**Instructions for the task**
Below is a listing; copy all of it exactly.
^^^^^^^^^^^^^^^^
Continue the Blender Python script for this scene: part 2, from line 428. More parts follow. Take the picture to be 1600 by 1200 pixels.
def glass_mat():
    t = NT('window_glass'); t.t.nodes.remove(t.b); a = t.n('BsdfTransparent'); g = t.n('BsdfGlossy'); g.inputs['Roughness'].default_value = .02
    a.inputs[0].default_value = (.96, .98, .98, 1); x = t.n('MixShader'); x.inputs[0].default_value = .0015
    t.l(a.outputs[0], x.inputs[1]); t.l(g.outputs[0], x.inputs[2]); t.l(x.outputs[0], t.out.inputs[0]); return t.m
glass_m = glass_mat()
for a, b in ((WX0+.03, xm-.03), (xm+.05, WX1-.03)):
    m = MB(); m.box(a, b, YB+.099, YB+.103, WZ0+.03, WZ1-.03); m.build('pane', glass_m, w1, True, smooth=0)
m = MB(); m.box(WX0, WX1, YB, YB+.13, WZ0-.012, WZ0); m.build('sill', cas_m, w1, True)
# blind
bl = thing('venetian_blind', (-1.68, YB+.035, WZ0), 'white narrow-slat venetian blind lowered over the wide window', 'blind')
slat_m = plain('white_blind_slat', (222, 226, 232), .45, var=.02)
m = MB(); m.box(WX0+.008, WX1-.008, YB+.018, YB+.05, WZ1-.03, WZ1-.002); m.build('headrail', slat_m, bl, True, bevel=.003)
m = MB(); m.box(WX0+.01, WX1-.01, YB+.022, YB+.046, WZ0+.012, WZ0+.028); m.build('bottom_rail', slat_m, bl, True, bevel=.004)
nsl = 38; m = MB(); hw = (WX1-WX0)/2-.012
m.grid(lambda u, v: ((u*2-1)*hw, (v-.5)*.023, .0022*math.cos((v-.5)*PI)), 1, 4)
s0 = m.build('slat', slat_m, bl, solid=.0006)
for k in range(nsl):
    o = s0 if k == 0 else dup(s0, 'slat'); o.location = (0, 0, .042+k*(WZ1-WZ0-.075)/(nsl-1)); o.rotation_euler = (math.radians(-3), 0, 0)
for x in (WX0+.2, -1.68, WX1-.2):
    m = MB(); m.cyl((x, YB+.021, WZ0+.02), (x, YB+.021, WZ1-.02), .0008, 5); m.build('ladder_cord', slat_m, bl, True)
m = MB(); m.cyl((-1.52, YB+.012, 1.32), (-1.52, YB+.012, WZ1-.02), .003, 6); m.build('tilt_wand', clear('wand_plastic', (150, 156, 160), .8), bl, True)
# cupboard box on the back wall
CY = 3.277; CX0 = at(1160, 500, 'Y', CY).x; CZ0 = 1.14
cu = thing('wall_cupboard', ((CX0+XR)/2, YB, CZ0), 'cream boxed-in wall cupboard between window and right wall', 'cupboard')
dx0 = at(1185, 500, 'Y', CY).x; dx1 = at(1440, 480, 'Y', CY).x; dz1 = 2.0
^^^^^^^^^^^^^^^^
**Finished answer**
Continue the Blender Python script for this scene: part 2, from line 428. More parts follow. Take the picture to be 1600 by 1200 pixels.
def glass_mat():
    t = NT('window_glass'); t.t.nodes.remove(t.b); a = t.n('BsdfTransparent'); g = t.n('BsdfGlossy'); g.inputs['Roughness'].default_value = .02
    a.inputs[0].default_value = (.96, .98, .98, 1); x = t.n('MixShader'); x.inputs[0].default_value = .0015
    t.l(a.outputs[0], x.inputs[1]); t.l(g.outputs[0], x.inputs[2]); t.l(x.outputs[0], t.out.inputs[0]); return t.m
glass_m = glass_mat()
for a, b in ((WX0+.03, xm-.03), (xm+.05, WX1-.03)):
    m = MB(); m.box(a, b, YB+.099, YB+.103, WZ0+.03, WZ1-.03); m.build('pane', glass_m, w1, True, smooth=0)
m = MB(); m.box(WX0, WX1, YB, YB+.13, WZ0-.012, WZ0); m.build('sill', cas_m, w1, True)
# blind
bl = thing('venetian_blind', (-1.68, YB+.035, WZ0), 'white narrow-slat venetian blind lowered over the wide window', 'blind')
slat_m = plain('white_blind_slat', (222, 226, 232), .45, var=.02)
m = MB(); m.box(WX0+.008, WX1-.008, YB+.018, YB+.05, WZ1-.03, WZ1-.002); m.build('headrail', slat_m, bl, True, bevel=.003)
m = MB(); m.box(WX0+.01, WX1-.01, YB+.022, YB+.046, WZ0+.012, WZ0+.028); m.build('bottom_rail', slat_m, bl, True, bevel=.004)
nsl = 38; m = MB(); hw = (WX1-WX0)/2-.012
m.grid(lambda u, v: ((u*2-1)*hw, (v-.5)*.023, .0022*math.cos((v-.5)*PI)), 1, 4)
s0 = m.build('slat', slat_m, bl, solid=.0006)
for k in range(nsl):
    o = s0 if k == 0 else dup(s0, 'slat'); o.location = (0, 0, .042+k*(WZ1-WZ0-.075)/(nsl-1)); o.rotation_euler = (math.radians(-3), 0, 0)
for x in (WX0+.2, -1.68, WX1-.2):
    m = MB(); m.cyl((x, YB+.021, WZ0+.02), (x, YB+.021, WZ1-.02), .0008, 5); m.build('ladder_cord', slat_m, bl, True)
m = MB(); m.cyl((-1.52, YB+.012, 1.32), (-1.52, YB+.012, WZ1-.02), .003, 6); m.build('tilt_wand', clear('wand_plastic', (150, 156, 160), .8), bl, True)
# cupboard box on the back wall
CY = 3.277; CX0 = at(1160, 500, 'Y', CY).x; CZ0 = 1.14
cu = thing('wall_cupboard', ((CX0+XR)/2, YB, CZ0), 'cream boxed-in wall cupboard between window and right wall', 'cupboard')
dx0 = at(1185, 500, 'Y', CY).x; dx1 = at(1440, 480, 'Y', CY).x; dz1 = 2.0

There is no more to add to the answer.